Coast Artillery Includes Many Branches.

The Coast Artillery Corps includes railway artillery, army artillery, anti-aircraft artillery, and part of the trench artillery, in addition to the strictly coast defense guns. The course provides for two hours of physical training per week, which may take the form of athletics. A minimum of three hours a week of theoretical instruction is required, including plane and solid geometry, place and spherical trigonometry, college algebra, use of slide rule, physics, (electricity, optics, statical and dynamic mechanics, physical laboratory work, theory of errors, and thermo-dynamics), American history, English, plane surveying, gunnery, and two hours per week of military instruction during the first two years. All these courses, except gunnery and the basic military course, will be taught by the regular academic staff, and, if practicable, even gunnery will be taught by the department of mathematics of physics.

The United States Government will provide such models, equipment. Lantern slides, moving picture films, and blue prints as are essential for the military features of the institution. Artillery material, panoramic sights, B. C. telescopes, and other military equipment will be supplied, and all students enrolled in the course will be given, whenever possible, opportunities to witness firings and the practical use of the material. As in the case of the field artillery course, there will be required summer camps.

Units Fundamental in Defense Scheme.

The organization of college coast artillery units is a fundamental part of the new scheme of the defense of the United States sea coast. The plan provides for radical changes in the coast defense policy of the government, so as to include as its basic element the utilization of railway and tractor ordnance of heavy calibre, linking the strategic points on he coast with existing railway systems. By means of the railroads and military roads capable of supporting heavy motor tractors, the whole system of defense will be changed from a static to a mobile one. For the officering of this new organization, the government is planning to commission at least 1500 college students yearly in the reserve.
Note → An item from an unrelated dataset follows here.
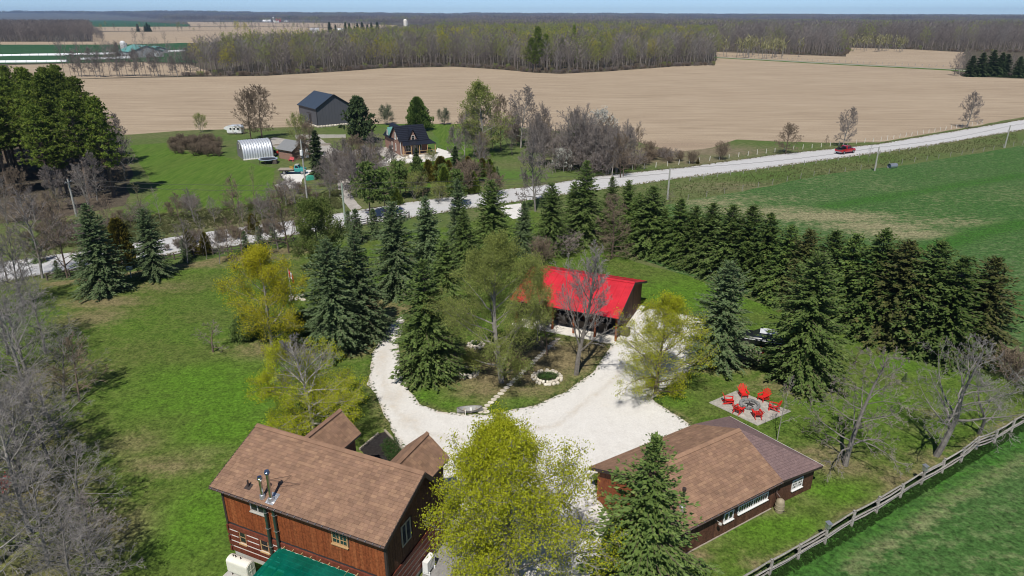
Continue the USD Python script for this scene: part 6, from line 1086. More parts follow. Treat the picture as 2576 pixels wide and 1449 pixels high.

Colleges Furnish Best Officer Material.

In Commenting on the plans for college R. O. T. C. units next year, the government bulletin has said, "The war has demonstrated conclusively that our colleges and universities furnish the best material for officers from civil life. A sound body, the ability to think clearly, and ideals of service, are part of what a college aims to give its students, and are the most important basic qualifications for an officer. In addition, practically every branch of knowledge has its military applications. In most cases a slight addition of material to a course, showing the military application of the principles taught, will add not only to the military value of that course, but will greatly increase its general interest and value to the student.

"A large portion, of the best, of the officers required by the American forces in the world war were obtained from students and graduates of our universities and colleges. A properly organized course of military training in the educational institutions would have increased very greatly the efficiency of the officers obtained from these institutions and would have decreased very materially the time required to fit them for service with troops.

"It is essential to the future welfare of our country that a reserve of officers, suitable for service with the various types of armament, be built up in our universities and colleges. This can be done by taking advantage of the military value of existing courses and adding thereto such military subjects as may be necessary. The standard engineering courses and selected courses in the departments of literature, science, and art furnish an excellent foundation for the training required for an officer of the heavy artillery, anti-aircraft, and artillery of position."